One is all spontaneity and impulse and sexy free will. The other is restraint and precision and delicate perfection.

A restaurant kitchen might not be room enough for such divergent personalities. To find them inside the same chef's coat seems impossible.

"What I love about this," said Mark Bittman, cookbook author and New York Times columnist, "is that you can go to a restaurant and the food can be terrible and the desserts are great. Or the food can be of one genre and the desserts can be another.

"I've asked head chefs what's going on with the pastry chef and they just shrug their shoulders. It is not entirely clear he is giving orders to the pastry chef."

Sure, you can do both, and plenty of home cooks do.
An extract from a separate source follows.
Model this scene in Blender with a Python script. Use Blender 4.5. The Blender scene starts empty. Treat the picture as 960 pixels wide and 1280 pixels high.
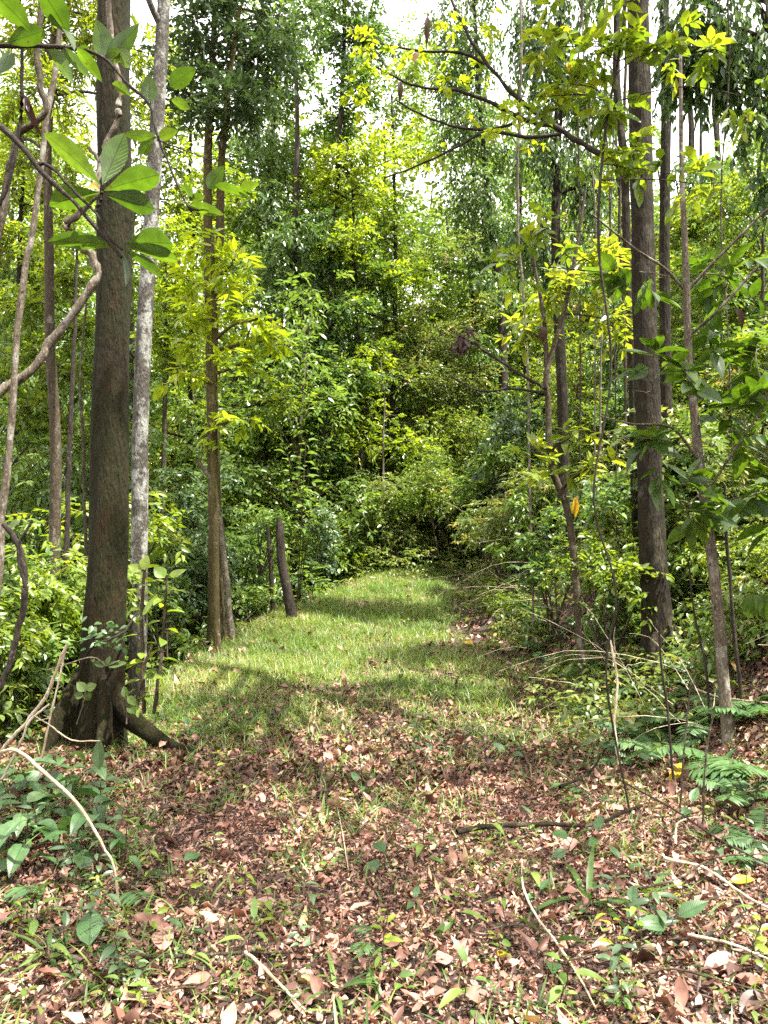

Any chef can make a poundcake or a batch of cookies, says Chris Kimball, founder of Cook's Illustrated magazine and host of the television show America's Test Kitchen, who says his baking shows garner the highest ratings.

"Everyone cooks, but not everyone bakes. You are probably going to excel at one or the other because you not only have to put the time in. You have to love it like a religion."

Kimball is a baker. "Bakers have a large percentage of their childhood intact," he said. Wonder is the essential element, he says; the magic that turns a pile of white dust and a couple of eggs into something entirely new - a loaf of bread, an apple pie, a layer cake. "Stir-fry looks pretty much the same at the beginning and at the end," he said.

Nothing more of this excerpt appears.